• Work to do:
Give the entries again, word for word.

• Data listing:

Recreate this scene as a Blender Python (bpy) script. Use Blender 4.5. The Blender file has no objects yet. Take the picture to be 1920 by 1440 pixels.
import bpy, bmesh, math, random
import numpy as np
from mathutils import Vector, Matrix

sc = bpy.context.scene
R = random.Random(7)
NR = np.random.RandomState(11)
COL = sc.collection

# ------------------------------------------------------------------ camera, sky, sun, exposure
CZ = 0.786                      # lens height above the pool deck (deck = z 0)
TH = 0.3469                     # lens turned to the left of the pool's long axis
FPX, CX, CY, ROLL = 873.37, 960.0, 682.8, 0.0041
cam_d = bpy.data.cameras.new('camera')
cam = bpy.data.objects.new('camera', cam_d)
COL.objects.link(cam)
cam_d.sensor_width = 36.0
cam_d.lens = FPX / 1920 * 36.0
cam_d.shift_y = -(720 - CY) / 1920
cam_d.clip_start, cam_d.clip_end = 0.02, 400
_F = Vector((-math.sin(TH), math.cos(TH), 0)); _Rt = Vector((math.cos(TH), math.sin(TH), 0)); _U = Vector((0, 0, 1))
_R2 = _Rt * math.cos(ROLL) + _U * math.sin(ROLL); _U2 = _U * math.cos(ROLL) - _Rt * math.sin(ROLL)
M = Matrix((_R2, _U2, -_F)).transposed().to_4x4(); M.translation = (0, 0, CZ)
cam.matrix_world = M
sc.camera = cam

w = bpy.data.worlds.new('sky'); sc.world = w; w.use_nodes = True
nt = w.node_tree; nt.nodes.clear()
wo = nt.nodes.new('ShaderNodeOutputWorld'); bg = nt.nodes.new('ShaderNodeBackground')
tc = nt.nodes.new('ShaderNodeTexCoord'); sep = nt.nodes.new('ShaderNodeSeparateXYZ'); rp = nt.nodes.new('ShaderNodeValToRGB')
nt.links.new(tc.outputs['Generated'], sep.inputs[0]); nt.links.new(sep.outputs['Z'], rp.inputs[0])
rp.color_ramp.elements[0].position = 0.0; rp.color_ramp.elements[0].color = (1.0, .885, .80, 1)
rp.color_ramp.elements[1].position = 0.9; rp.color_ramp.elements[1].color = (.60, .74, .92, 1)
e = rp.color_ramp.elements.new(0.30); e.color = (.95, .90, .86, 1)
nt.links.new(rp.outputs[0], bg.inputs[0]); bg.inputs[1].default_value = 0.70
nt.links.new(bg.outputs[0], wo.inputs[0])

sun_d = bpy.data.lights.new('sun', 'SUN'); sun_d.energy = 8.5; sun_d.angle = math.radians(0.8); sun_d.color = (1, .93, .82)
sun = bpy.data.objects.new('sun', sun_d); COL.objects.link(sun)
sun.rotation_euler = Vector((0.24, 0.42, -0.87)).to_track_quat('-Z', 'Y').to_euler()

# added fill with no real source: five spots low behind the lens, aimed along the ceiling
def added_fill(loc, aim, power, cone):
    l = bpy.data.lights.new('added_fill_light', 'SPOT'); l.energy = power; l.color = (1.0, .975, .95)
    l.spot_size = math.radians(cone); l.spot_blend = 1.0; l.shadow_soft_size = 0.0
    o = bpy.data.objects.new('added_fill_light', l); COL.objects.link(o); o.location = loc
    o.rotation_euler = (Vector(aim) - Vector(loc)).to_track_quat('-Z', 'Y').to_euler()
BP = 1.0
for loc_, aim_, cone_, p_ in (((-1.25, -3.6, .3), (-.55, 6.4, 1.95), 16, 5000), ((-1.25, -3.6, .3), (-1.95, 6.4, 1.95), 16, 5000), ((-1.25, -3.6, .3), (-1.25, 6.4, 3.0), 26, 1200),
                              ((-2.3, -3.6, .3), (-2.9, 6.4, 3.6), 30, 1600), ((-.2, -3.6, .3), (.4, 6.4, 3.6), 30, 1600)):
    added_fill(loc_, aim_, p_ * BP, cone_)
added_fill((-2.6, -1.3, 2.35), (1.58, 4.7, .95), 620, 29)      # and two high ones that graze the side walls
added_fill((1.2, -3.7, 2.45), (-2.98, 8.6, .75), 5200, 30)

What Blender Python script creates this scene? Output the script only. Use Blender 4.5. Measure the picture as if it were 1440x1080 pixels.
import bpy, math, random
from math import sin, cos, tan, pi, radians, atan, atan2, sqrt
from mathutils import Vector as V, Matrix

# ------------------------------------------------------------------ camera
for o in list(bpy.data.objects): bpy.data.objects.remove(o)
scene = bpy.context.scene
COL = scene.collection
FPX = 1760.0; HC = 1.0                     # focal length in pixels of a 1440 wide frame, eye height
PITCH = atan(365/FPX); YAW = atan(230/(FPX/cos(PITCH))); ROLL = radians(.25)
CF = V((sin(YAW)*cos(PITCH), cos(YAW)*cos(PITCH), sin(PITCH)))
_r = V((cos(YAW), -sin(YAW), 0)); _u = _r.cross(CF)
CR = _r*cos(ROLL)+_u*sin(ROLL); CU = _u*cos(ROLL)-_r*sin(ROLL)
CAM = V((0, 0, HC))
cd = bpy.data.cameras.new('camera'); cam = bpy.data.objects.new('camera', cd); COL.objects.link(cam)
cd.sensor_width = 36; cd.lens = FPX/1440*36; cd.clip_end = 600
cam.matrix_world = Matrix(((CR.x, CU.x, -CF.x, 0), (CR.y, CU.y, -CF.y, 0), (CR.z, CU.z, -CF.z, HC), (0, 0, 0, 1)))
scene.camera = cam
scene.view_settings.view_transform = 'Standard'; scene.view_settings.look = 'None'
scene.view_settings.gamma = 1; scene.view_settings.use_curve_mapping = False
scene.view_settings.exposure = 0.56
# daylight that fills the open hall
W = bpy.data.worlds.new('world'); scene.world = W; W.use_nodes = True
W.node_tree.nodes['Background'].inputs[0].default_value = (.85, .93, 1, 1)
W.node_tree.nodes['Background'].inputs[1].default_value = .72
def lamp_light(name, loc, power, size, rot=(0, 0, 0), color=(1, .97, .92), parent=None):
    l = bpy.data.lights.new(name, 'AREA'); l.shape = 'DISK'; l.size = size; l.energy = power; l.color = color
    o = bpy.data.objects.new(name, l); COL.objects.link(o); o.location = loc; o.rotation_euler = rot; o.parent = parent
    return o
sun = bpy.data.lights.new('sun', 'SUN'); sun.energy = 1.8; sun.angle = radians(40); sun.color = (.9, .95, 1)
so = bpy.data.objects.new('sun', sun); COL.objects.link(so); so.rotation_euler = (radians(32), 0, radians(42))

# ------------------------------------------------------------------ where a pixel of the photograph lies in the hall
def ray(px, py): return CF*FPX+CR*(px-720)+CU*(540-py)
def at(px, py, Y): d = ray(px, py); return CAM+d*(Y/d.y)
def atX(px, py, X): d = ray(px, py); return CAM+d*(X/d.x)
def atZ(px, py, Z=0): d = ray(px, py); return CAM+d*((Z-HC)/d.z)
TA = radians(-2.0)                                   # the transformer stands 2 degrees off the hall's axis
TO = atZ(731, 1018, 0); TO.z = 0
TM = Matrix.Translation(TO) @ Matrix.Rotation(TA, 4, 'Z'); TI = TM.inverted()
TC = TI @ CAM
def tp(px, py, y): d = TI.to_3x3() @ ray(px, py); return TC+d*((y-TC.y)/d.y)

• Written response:
Recreate this scene as a Blender Python (bpy) script. Use Blender 4.5. The Blender file has no objects yet. Take the picture to be 1920 by 1440 pixels.
import bpy, bmesh, math, random
import numpy as np
from mathutils import Vector, Matrix

sc = bpy.context.scene
R = random.Random(7)
NR = np.random.RandomState(11)
COL = sc.collection

# ------------------------------------------------------------------ camera, sky, sun, exposure
CZ = 0.786                      # lens height above the pool deck (deck = z 0)
TH = 0.3469                     # lens turned to the left of the pool's long axis
FPX, CX, CY, ROLL = 873.37, 960.0, 682.8, 0.0041
cam_d = bpy.data.cameras.new('camera')
cam = bpy.data.objects.new('camera', cam_d)
COL.objects.link(cam)
cam_d.sensor_width = 36.0
cam_d.lens = FPX / 1920 * 36.0
cam_d.shift_y = -(720 - CY) / 1920
cam_d.clip_start, cam_d.clip_end = 0.02, 400
_F = Vector((-math.sin(TH), math.cos(TH), 0)); _Rt = Vector((math.cos(TH), math.sin(TH), 0)); _U = Vector((0, 0, 1))
_R2 = _Rt * math.cos(ROLL) + _U * math.sin(ROLL); _U2 = _U * math.cos(ROLL) - _Rt * math.sin(ROLL)
M = Matrix((_R2, _U2, -_F)).transposed().to_4x4(); M.translation = (0, 0, CZ)
cam.matrix_world = M
sc.camera = cam

w = bpy.data.worlds.new('sky'); sc.world = w; w.use_nodes = True
nt = w.node_tree; nt.nodes.clear()
wo = nt.nodes.new('ShaderNodeOutputWorld'); bg = nt.nodes.new('ShaderNodeBackground')
tc = nt.nodes.new('ShaderNodeTexCoord'); sep = nt.nodes.new('ShaderNodeSeparateXYZ'); rp = nt.nodes.new('ShaderNodeValToRGB')
nt.links.new(tc.outputs['Generated'], sep.inputs[0]); nt.links.new(sep.outputs['Z'], rp.inputs[0])
rp.color_ramp.elements[0].position = 0.0; rp.color_ramp.elements[0].color = (1.0, .885, .80, 1)
rp.color_ramp.elements[1].position = 0.9; rp.color_ramp.elements[1].color = (.60, .74, .92, 1)
e = rp.color_ramp.elements.new(0.30); e.color = (.95, .90, .86, 1)
nt.links.new(rp.outputs[0], bg.inputs[0]); bg.inputs[1].default_value = 0.70
nt.links.new(bg.outputs[0], wo.inputs[0])

sun_d = bpy.data.lights.new('sun', 'SUN'); sun_d.energy = 8.5; sun_d.angle = math.radians(0.8); sun_d.color = (1, .93, .82)
sun = bpy.data.objects.new('sun', sun_d); COL.objects.link(sun)
sun.rotation_euler = Vector((0.24, 0.42, -0.87)).to_track_quat('-Z', 'Y').to_euler()

# added fill with no real source: five spots low behind the lens, aimed along the ceiling
def added_fill(loc, aim, power, cone):
    l = bpy.data.lights.new('added_fill_light', 'SPOT'); l.energy = power; l.color = (1.0, .975, .95)
    l.spot_size = math.radians(cone); l.spot_blend = 1.0; l.shadow_soft_size = 0.0
    o = bpy.data.objects.new('added_fill_light', l); COL.objects.link(o); o.location = loc
    o.rotation_euler = (Vector(aim) - Vector(loc)).to_track_quat('-Z', 'Y').to_euler()
BP = 1.0
for loc_, aim_, cone_, p_ in (((-1.25, -3.6, .3), (-.55, 6.4, 1.95), 16, 5000), ((-1.25, -3.6, .3), (-1.95, 6.4, 1.95), 16, 5000), ((-1.25, -3.6, .3), (-1.25, 6.4, 3.0), 26, 1200),
                              ((-2.3, -3.6, .3), (-2.9, 6.4, 3.6), 30, 1600), ((-.2, -3.6, .3), (.4, 6.4, 3.6), 30, 1600)):
    added_fill(loc_, aim_, p_ * BP, cone_)
added_fill((-2.6, -1.3, 2.35), (1.58, 4.7, .95), 620, 29)      # and two high ones that graze the side walls
added_fill((1.2, -3.7, 2.45), (-2.98, 8.6, .75), 5200, 30)

What Blender Python script creates this scene? Output the script only. Use Blender 4.5. Measure the picture as if it were 1440x1080 pixels.
import bpy, math, random
from math import sin, cos, tan, pi, radians, atan, atan2, sqrt
from mathutils import Vector as V, Matrix

# ------------------------------------------------------------------ camera
for o in list(bpy.data.objects): bpy.data.objects.remove(o)
scene = bpy.context.scene
COL = scene.collection
FPX = 1760.0; HC = 1.0                     # focal length in pixels of a 1440 wide frame, eye height
PITCH = atan(365/FPX); YAW = atan(230/(FPX/cos(PITCH))); ROLL = radians(.25)
CF = V((sin(YAW)*cos(PITCH), cos(YAW)*cos(PITCH), sin(PITCH)))
_r = V((cos(YAW), -sin(YAW), 0)); _u = _r.cross(CF)
CR = _r*cos(ROLL)+_u*sin(ROLL); CU = _u*cos(ROLL)-_r*sin(ROLL)
CAM = V((0, 0, HC))
cd = bpy.data.cameras.new('camera'); cam = bpy.data.objects.new('camera', cd); COL.objects.link(cam)
cd.sensor_width = 36; cd.lens = FPX/1440*36; cd.clip_end = 600
cam.matrix_world = Matrix(((CR.x, CU.x, -CF.x, 0), (CR.y, CU.y, -CF.y, 0), (CR.z, CU.z, -CF.z, HC), (0, 0, 0, 1)))
scene.camera = cam
scene.view_settings.view_transform = 'Standard'; scene.view_settings.look = 'None'
scene.view_settings.gamma = 1; scene.view_settings.use_curve_mapping = False
scene.view_settings.exposure = 0.56
# daylight that fills the open hall
W = bpy.data.worlds.new('world'); scene.world = W; W.use_nodes = True
W.node_tree.nodes['Background'].inputs[0].default_value = (.85, .93, 1, 1)
W.node_tree.nodes['Background'].inputs[1].default_value = .72
def lamp_light(name, loc, power, size, rot=(0, 0, 0), color=(1, .97, .92), parent=None):
    l = bpy.data.lights.new(name, 'AREA'); l.shape = 'DISK'; l.size = size; l.energy = power; l.color = color
    o = bpy.data.objects.new(name, l); COL.objects.link(o); o.location = loc; o.rotation_euler = rot; o.parent = parent
    return o
sun = bpy.data.lights.new('sun', 'SUN'); sun.energy = 1.8; sun.angle = radians(40); sun.color = (.9, .95, 1)
so = bpy.data.objects.new('sun', sun); COL.objects.link(so); so.rotation_euler = (radians(32), 0, radians(42))

# ------------------------------------------------------------------ where a pixel of the photograph lies in the hall
def ray(px, py): return CF*FPX+CR*(px-720)+CU*(540-py)
def at(px, py, Y): d = ray(px, py); return CAM+d*(Y/d.y)
def atX(px, py, X): d = ray(px, py); return CAM+d*(X/d.x)
def atZ(px, py, Z=0): d = ray(px, py); return CAM+d*((Z-HC)/d.z)
TA = radians(-2.0)                                   # the transformer stands 2 degrees off the hall's axis
TO = atZ(731, 1018, 0); TO.z = 0
TM = Matrix.Translation(TO) @ Matrix.Rotation(TA, 4, 'Z'); TI = TM.inverted()
TC = TI @ CAM
def tp(px, py, y): d = TI.to_3x3() @ ray(px, py); return TC+d*((y-TC.y)/d.y)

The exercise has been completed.